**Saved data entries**
>>>

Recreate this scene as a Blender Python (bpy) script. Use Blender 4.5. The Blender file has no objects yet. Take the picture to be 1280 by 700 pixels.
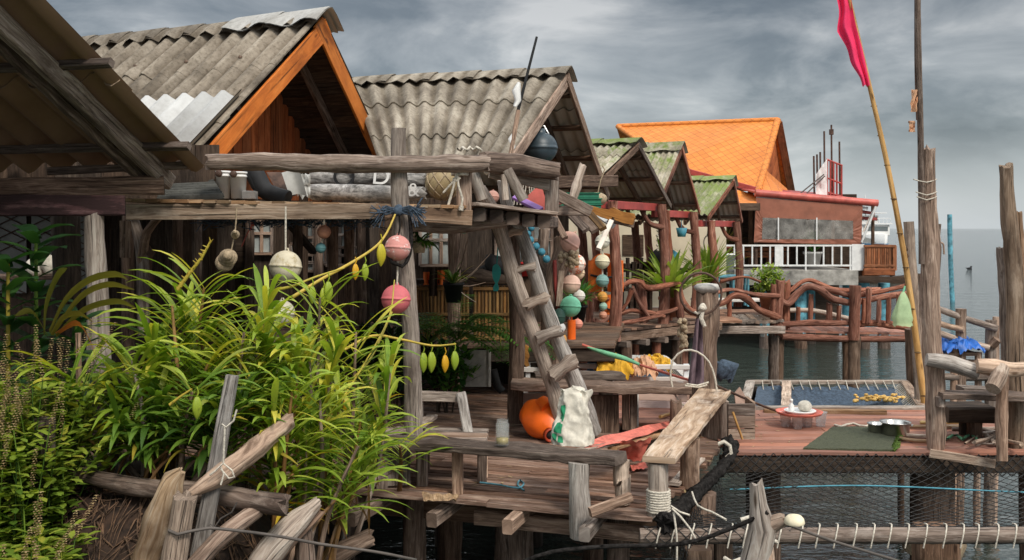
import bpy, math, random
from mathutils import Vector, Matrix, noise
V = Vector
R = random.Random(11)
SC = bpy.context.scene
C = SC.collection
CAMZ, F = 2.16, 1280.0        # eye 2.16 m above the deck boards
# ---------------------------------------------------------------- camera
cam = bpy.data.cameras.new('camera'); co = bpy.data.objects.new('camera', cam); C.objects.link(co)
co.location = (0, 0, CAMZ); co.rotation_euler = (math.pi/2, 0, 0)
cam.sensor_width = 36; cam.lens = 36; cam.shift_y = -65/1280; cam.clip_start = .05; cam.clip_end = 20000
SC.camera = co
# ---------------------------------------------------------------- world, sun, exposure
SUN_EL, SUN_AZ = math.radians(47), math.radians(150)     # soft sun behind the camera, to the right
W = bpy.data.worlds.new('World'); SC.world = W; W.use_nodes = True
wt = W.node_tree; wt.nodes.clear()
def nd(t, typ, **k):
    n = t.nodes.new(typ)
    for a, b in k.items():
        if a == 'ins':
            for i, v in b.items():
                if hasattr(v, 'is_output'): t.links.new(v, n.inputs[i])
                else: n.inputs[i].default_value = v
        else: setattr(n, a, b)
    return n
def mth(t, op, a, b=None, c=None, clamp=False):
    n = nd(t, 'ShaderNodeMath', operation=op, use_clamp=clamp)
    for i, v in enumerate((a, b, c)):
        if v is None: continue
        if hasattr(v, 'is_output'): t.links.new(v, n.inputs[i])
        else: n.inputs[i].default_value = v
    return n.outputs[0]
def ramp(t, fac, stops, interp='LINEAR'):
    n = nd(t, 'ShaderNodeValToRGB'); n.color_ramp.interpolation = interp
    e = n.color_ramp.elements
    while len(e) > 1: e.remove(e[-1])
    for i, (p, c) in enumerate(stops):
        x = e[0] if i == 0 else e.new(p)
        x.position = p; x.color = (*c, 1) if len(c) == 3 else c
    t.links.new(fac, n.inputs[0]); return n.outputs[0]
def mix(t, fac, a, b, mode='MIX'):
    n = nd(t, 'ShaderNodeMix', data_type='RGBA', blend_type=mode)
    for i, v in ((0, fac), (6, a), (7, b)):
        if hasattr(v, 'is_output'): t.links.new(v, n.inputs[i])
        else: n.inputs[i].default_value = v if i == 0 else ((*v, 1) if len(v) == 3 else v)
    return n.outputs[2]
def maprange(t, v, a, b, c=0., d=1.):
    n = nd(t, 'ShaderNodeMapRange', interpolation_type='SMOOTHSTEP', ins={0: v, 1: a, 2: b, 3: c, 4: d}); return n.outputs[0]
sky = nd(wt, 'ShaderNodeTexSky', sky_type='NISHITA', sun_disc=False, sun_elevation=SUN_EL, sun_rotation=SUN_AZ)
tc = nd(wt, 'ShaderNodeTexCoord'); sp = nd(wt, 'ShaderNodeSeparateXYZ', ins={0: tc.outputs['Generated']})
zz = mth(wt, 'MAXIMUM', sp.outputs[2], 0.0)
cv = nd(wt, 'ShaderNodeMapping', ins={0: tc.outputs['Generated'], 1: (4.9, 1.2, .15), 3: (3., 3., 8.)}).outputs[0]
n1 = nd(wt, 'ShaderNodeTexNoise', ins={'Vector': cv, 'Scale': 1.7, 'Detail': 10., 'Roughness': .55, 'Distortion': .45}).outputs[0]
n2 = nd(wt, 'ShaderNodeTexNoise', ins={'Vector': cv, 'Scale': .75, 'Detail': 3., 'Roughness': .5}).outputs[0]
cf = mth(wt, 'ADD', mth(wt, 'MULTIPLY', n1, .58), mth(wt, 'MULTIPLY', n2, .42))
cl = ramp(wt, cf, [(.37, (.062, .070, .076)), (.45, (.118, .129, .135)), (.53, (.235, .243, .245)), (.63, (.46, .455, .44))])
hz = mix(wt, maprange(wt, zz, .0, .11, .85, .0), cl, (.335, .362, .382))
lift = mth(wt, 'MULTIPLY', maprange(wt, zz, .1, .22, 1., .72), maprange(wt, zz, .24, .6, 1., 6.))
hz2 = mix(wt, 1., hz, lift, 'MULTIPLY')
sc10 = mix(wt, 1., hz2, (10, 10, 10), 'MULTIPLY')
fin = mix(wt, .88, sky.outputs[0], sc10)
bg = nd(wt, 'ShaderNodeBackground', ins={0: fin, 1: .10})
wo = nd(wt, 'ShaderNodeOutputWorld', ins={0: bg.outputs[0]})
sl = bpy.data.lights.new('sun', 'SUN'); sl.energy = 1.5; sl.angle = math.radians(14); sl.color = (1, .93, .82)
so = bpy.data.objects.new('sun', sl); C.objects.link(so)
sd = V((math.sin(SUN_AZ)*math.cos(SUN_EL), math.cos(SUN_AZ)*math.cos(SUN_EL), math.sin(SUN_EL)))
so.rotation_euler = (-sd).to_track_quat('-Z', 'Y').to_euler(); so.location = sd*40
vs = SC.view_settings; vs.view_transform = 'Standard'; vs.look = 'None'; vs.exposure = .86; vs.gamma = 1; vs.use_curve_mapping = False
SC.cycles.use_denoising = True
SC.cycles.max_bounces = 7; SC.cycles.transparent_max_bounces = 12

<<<
>>>

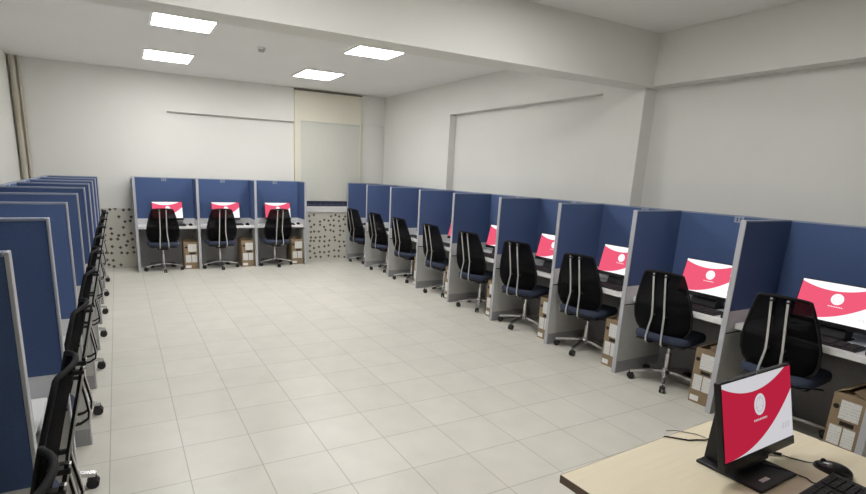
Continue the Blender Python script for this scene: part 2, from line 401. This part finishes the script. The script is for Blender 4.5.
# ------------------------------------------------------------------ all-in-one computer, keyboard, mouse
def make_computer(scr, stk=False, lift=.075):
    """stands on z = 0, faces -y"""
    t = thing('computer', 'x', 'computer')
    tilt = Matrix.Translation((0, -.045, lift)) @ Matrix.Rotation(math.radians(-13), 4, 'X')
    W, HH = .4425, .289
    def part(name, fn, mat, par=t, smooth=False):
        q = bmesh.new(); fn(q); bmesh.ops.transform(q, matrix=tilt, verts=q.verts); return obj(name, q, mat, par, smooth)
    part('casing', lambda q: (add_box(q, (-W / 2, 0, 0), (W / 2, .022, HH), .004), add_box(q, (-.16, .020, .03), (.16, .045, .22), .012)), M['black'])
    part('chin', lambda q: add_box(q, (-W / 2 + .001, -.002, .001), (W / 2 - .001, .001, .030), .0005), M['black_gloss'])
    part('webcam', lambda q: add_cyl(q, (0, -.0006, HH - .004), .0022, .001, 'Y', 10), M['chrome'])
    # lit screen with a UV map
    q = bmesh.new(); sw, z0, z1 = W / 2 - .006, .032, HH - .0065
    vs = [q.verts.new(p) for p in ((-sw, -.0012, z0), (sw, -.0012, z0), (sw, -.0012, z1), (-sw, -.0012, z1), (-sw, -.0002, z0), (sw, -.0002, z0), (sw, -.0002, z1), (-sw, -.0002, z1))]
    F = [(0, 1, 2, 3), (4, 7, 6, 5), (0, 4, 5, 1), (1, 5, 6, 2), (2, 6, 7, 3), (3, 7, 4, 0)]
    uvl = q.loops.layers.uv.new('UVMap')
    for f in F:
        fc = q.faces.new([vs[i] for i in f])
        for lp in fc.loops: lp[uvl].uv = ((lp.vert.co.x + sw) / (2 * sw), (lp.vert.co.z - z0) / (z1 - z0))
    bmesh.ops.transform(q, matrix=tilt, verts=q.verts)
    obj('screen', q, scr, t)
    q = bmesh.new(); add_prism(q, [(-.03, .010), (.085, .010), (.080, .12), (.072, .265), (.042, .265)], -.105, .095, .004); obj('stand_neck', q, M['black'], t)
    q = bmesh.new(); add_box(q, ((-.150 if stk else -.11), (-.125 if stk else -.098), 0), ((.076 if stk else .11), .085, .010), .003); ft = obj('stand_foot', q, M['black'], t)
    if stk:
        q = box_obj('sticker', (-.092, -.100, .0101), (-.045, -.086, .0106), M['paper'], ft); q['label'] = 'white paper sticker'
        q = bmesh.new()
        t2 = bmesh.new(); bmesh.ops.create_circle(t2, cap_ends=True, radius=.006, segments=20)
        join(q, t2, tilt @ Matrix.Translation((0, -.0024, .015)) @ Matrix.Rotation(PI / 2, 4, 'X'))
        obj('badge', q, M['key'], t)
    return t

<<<

**To be done**
Copy every line of the material in which the word "objects" occurs.

**Final result**
Recreate this scene as a Blender Python (bpy) script. Use Blender 4.5. The Blender file has no objects yet. Take the picture to be 1280 by 700 pixels.
cam = bpy.data.cameras.new('camera'); co = bpy.data.objects.new('camera', cam); C.objects.link(co)
so = bpy.data.objects.new('sun', sl); C.objects.link(so)